§ Problem statement: Print the listing below from its opening line through the line holding "mat('grey_back_panel', (.35,.35,.35), .6))", both ends included.

===== Dataset excerpt

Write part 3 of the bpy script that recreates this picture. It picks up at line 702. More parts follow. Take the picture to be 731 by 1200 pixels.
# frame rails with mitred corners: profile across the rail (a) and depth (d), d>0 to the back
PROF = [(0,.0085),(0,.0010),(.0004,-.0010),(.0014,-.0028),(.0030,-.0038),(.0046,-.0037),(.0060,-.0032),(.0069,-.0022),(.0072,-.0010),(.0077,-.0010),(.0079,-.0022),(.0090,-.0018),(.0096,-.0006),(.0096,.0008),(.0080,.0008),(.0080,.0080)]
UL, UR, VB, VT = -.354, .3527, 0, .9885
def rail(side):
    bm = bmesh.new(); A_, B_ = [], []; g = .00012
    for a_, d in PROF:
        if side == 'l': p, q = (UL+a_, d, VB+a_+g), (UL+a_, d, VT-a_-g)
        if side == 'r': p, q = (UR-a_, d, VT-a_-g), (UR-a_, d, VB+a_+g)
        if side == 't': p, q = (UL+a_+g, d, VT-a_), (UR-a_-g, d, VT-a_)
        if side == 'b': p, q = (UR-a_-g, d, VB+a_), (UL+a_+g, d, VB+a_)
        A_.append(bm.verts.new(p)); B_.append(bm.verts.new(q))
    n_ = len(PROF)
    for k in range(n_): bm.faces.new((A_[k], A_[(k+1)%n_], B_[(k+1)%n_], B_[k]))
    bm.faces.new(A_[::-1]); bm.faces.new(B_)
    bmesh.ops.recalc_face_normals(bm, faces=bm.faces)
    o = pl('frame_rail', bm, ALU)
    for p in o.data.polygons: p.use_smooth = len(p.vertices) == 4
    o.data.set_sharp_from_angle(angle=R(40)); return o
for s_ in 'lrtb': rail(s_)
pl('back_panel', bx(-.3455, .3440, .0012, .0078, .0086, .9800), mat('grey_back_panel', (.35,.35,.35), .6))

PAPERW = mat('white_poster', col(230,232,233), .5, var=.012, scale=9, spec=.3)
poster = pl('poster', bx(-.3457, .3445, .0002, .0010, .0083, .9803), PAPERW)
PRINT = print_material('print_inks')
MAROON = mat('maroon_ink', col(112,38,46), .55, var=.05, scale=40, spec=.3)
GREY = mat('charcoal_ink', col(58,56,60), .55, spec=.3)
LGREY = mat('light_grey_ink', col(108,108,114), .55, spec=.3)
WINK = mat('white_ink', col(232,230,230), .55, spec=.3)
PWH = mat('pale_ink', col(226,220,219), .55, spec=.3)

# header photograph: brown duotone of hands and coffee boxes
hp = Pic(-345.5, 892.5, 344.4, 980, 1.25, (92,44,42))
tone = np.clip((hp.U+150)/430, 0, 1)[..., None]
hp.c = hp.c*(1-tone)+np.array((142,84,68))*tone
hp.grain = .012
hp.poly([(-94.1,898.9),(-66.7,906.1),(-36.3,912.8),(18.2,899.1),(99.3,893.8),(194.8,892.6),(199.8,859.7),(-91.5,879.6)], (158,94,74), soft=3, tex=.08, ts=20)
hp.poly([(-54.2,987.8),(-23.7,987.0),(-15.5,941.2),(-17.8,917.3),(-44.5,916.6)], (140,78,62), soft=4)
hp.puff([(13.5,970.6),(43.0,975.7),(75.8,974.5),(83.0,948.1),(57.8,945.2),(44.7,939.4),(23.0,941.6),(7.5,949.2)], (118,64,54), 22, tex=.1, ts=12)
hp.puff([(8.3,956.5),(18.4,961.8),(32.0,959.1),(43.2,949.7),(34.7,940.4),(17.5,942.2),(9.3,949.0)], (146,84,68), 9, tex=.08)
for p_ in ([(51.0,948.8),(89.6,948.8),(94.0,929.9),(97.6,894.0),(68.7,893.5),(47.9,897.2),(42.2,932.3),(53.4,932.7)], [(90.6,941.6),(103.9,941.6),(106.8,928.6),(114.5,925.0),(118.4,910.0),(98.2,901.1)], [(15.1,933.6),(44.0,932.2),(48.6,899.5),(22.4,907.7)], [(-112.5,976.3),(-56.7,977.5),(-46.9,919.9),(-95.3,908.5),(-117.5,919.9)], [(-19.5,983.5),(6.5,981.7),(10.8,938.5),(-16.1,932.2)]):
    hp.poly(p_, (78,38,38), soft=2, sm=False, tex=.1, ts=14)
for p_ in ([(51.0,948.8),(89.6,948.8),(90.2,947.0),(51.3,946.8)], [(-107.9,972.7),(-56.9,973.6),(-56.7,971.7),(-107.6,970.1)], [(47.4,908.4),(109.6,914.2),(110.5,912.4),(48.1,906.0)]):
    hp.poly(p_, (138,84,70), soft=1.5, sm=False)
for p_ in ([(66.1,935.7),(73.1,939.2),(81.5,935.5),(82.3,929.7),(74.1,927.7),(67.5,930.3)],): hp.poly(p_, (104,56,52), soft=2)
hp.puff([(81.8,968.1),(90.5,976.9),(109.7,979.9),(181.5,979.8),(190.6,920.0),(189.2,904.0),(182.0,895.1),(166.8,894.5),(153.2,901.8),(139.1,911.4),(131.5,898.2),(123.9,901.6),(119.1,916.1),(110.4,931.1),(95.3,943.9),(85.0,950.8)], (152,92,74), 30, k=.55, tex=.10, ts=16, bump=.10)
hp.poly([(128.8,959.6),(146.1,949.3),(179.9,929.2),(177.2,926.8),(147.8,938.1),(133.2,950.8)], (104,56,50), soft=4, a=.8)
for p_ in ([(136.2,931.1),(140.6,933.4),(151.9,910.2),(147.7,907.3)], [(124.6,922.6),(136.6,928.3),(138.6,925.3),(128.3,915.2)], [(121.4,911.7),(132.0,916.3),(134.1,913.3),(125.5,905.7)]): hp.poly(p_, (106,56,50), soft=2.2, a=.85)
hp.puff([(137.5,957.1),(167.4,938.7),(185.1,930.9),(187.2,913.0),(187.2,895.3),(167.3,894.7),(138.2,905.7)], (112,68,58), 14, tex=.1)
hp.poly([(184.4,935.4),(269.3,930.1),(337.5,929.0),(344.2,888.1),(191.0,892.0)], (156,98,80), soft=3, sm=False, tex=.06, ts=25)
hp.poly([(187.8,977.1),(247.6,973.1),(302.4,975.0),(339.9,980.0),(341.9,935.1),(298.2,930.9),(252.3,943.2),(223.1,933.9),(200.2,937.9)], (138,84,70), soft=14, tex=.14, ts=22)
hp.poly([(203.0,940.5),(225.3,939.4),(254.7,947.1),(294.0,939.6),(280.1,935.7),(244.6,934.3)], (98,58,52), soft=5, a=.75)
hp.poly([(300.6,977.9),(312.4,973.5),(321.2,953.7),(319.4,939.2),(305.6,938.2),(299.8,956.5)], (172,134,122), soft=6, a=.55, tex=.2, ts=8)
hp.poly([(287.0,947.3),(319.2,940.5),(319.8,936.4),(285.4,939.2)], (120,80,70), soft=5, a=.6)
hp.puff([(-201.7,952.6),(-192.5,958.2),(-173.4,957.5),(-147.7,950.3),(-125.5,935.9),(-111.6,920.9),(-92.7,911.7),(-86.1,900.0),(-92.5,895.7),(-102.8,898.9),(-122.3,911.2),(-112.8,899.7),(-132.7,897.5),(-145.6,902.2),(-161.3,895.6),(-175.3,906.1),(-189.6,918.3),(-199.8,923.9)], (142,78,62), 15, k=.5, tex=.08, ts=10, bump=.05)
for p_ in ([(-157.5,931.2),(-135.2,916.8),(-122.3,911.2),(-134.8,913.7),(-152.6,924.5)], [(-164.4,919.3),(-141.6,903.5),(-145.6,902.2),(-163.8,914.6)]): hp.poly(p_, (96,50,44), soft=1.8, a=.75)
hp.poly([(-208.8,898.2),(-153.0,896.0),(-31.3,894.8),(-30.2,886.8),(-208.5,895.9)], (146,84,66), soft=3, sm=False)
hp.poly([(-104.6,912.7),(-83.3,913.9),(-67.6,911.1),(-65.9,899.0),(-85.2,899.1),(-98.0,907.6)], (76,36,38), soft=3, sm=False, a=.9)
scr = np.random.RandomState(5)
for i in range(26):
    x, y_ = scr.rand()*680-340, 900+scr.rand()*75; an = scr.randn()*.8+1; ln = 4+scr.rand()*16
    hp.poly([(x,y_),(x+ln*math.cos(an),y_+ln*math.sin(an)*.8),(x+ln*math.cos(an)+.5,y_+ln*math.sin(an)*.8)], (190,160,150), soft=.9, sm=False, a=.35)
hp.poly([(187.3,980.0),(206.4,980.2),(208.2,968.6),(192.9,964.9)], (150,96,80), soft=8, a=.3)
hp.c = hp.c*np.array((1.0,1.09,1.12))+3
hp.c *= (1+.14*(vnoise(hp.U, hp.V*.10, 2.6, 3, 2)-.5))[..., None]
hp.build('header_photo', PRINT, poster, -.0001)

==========

§ Complete output:
Write part 3 of the bpy script that recreates this picture. It picks up at line 702. More parts follow. Take the picture to be 731 by 1200 pixels.
# frame rails with mitred corners: profile across the rail (a) and depth (d), d>0 to the back
PROF = [(0,.0085),(0,.0010),(.0004,-.0010),(.0014,-.0028),(.0030,-.0038),(.0046,-.0037),(.0060,-.0032),(.0069,-.0022),(.0072,-.0010),(.0077,-.0010),(.0079,-.0022),(.0090,-.0018),(.0096,-.0006),(.0096,.0008),(.0080,.0008),(.0080,.0080)]
UL, UR, VB, VT = -.354, .3527, 0, .9885
def rail(side):
    bm = bmesh.new(); A_, B_ = [], []; g = .00012
    for a_, d in PROF:
        if side == 'l': p, q = (UL+a_, d, VB+a_+g), (UL+a_, d, VT-a_-g)
        if side == 'r': p, q = (UR-a_, d, VT-a_-g), (UR-a_, d, VB+a_+g)
        if side == 't': p, q = (UL+a_+g, d, VT-a_), (UR-a_-g, d, VT-a_)
        if side == 'b': p, q = (UR-a_-g, d, VB+a_), (UL+a_+g, d, VB+a_)
        A_.append(bm.verts.new(p)); B_.append(bm.verts.new(q))
    n_ = len(PROF)
    for k in range(n_): bm.faces.new((A_[k], A_[(k+1)%n_], B_[(k+1)%n_], B_[k]))
    bm.faces.new(A_[::-1]); bm.faces.new(B_)
    bmesh.ops.recalc_face_normals(bm, faces=bm.faces)
    o = pl('frame_rail', bm, ALU)
    for p in o.data.polygons: p.use_smooth = len(p.vertices) == 4
    o.data.set_sharp_from_angle(angle=R(40)); return o
for s_ in 'lrtb': rail(s_)
pl('back_panel', bx(-.3455, .3440, .0012, .0078, .0086, .9800), mat('grey_back_panel', (.35,.35,.35), .6))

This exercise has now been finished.